How Companies Are Building Resilience Strategies for the Next Decade

Industry leaders must focus on building resilience for their companies today if they hope to flourish over the next decade.


Air Date: July 28, 2021

Moderator: Caitlin Durkovich, Special Assistant to the President and Senior Director, Resilience and Response, White House National Security Council

Featured Guests: Jason Jackson, Vice President, Customer Experience, Infinite Blue, Scott Gibson, Head of Strategy, Global Security, Uber, Christopher Geiger, Enterprise Risk and Sustainability Director, Lockheed Martin, Bob Kolasky, CISA Assistant Director, National Risk Management Center, Zack Rosenburg, Co-Founder and CEO, SBP

During the past year, companies have seen the importance of being resilient to weather any challenge. Major corporations need to build resilience both for unexpected problems that might come up in the present and for any future adversity. But how can a company be prepared to be resilient in the future if they don't know exactly what issues they'll be facing?

During the U.S. Chamber of Commerce Foundation’s 10th annual Building Resilience Through Private-Public Partnerships conference, industry leaders shared insights about how they're preparing their corporations to be resilient in the future.

Building Future Resilience Starts in Local Communities

The current ways to build resilience within a corporation will not always be the same in the future. Over time, companies are going to need to adapt to societal changes and learn from the people and communities that they are serving.

Scott Gibson, the head of strategy for global security at Uber, has realized this throughout his time at the company. He's observed his customers' needs over time and has used that to create resiliency strategies at Uber.

“This next decade is going to require some reassessment of the landscape in and of itself of what these platforms and services are that are becoming more critical and understand the complexities they're creating and how they're dependent on one another,” Gibson said. “That’s going to present a lot of opportunity on how we think about the diversification of resilience … how [the current definition of resilience ] now applied in communities is going to take, potentially, a new way of thinking to make sure we're addressing all the different players in the space now.”

Companies Need To Look Within to Find Resilience

How each and every company becomes resilient depends on the individual business and those running it. What works for one company may not work for another. In this regard, Jason Jackson, vice president of customer experience for Infinite Blue, sees the foundation for building future corporate resiliency through a company’s present values.

“It goes back to the foundation of understanding their company and where they're going to begin with, and back to the upstream and downstream of all of their interconnectedness and where they plan to be interconnected,” said Jackson.

“It's not always looking at the risk factor, because the reality is if we try to look 10 years down the road, we don't know all the things that are going to happen in that time,” he continued. “Focusing back towards the things that we can control and what's happening within our own environments, what's happening with our partnerships in our communities and how our partners are evolving and getting out of assumptions.”

Corporations Can’t Just Think About Physical Resilience

As companies focus on what it means to be physically resilient ー such as protecting their supply chains and the well-being of their employees ー when looking into the future they also must look at cybersecurity.
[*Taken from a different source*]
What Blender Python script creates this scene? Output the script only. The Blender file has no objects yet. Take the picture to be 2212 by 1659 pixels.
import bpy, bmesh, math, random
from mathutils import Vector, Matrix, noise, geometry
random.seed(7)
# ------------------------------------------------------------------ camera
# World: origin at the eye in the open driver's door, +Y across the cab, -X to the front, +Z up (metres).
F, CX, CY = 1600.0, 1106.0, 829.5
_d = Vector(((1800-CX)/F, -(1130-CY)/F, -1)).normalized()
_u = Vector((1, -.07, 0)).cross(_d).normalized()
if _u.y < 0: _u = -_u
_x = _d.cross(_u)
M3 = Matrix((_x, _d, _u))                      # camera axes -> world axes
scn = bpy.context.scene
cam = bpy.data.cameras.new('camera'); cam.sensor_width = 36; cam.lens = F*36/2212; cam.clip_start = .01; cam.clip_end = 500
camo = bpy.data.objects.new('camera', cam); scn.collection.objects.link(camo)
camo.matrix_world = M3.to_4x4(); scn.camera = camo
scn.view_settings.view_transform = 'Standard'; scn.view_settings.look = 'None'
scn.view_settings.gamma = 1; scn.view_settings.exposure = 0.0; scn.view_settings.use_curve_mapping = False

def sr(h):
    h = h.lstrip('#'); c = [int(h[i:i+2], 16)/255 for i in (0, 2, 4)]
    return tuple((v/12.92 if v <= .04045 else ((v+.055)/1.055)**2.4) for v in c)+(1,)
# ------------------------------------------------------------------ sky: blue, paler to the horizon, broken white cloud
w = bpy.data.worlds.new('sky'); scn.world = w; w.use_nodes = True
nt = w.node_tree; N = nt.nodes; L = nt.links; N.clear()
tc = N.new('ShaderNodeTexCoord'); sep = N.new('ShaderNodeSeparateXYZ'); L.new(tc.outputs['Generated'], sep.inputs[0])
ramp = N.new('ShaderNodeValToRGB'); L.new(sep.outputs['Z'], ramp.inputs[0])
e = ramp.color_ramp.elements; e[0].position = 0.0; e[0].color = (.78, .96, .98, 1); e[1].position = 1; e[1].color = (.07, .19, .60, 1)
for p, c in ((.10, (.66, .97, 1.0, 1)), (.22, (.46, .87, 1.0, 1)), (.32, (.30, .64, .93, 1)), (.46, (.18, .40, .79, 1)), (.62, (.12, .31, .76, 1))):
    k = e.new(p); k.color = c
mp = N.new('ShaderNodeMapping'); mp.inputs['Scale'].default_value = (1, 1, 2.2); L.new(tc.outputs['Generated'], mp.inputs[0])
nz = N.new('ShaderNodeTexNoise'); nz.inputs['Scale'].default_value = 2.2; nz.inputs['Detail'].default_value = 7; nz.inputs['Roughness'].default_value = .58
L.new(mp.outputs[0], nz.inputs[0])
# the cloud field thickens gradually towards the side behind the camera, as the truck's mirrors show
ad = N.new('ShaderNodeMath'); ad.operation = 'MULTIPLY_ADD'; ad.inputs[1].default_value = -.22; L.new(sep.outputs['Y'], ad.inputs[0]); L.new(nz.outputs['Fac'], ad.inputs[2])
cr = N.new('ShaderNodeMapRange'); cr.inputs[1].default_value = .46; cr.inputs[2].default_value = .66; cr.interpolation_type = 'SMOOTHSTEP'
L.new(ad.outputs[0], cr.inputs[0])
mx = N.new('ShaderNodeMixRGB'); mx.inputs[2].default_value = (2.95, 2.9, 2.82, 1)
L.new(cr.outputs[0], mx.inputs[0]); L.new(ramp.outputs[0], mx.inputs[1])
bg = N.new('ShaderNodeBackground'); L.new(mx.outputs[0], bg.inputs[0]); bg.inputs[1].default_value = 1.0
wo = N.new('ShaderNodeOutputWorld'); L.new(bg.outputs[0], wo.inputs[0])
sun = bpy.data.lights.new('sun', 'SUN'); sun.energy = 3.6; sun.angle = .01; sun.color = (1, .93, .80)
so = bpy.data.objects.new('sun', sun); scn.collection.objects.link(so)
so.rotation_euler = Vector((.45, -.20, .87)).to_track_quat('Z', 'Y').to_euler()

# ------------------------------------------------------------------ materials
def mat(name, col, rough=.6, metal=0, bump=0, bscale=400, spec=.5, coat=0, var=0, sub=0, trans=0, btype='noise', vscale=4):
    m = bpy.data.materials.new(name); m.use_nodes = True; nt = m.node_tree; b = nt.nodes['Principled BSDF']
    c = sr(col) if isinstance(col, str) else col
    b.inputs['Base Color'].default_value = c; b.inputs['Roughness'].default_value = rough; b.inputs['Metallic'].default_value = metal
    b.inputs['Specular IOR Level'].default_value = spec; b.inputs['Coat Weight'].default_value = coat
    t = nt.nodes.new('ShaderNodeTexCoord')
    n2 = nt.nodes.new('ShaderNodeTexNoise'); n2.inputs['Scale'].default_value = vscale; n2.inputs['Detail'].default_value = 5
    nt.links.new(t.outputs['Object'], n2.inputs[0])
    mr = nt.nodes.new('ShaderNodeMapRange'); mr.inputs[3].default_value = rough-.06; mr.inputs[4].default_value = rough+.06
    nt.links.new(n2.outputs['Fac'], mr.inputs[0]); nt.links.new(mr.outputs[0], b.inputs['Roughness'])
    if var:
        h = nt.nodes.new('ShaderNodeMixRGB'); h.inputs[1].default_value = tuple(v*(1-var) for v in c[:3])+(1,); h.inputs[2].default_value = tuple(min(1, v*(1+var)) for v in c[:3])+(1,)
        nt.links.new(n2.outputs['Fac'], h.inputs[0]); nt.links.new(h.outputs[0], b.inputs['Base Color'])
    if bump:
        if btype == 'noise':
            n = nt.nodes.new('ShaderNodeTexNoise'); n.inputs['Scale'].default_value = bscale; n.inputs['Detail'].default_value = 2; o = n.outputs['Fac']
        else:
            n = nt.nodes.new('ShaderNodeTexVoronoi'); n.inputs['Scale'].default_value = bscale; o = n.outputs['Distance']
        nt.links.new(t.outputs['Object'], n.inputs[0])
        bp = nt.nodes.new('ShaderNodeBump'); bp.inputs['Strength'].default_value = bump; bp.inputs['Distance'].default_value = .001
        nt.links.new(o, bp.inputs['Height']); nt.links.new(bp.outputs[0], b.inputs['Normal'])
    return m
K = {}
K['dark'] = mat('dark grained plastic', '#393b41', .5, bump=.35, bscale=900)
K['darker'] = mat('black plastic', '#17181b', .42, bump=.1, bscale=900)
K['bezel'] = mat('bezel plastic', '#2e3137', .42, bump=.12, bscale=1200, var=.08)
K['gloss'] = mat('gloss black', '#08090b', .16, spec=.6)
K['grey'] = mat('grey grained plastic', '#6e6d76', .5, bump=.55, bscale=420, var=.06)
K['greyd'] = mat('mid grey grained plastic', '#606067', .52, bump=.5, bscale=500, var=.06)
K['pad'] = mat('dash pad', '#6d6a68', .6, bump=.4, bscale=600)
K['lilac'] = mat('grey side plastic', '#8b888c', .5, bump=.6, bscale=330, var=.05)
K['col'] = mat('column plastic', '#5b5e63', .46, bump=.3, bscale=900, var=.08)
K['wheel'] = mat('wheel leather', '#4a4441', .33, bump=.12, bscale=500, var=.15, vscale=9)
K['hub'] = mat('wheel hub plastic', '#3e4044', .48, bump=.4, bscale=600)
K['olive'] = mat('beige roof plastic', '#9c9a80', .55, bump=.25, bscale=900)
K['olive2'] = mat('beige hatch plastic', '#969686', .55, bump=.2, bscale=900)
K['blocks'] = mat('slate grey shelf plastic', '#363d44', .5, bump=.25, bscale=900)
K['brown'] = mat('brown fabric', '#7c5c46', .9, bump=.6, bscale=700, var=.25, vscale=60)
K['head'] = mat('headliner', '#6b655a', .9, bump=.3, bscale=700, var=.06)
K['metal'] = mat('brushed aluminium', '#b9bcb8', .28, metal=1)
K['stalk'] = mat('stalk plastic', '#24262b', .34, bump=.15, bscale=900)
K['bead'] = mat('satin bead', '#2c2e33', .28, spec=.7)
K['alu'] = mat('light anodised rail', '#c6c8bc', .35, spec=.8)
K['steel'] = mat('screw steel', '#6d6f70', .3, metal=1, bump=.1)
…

Companies are increasingly becoming more digital and as a result, they must be prepared for online threats.

Christopher Geiger, enterprise risk and sustainability director for Lockheed Martin, urged companies to build this type of resiliency.

“It's not just the physical supply chain that must be resilient,” said Geiger. “Critical software supply chain components can be just as susceptible to disruption. So, strong information security among all participants increases supply chain resilience and will be more important over the next decade.”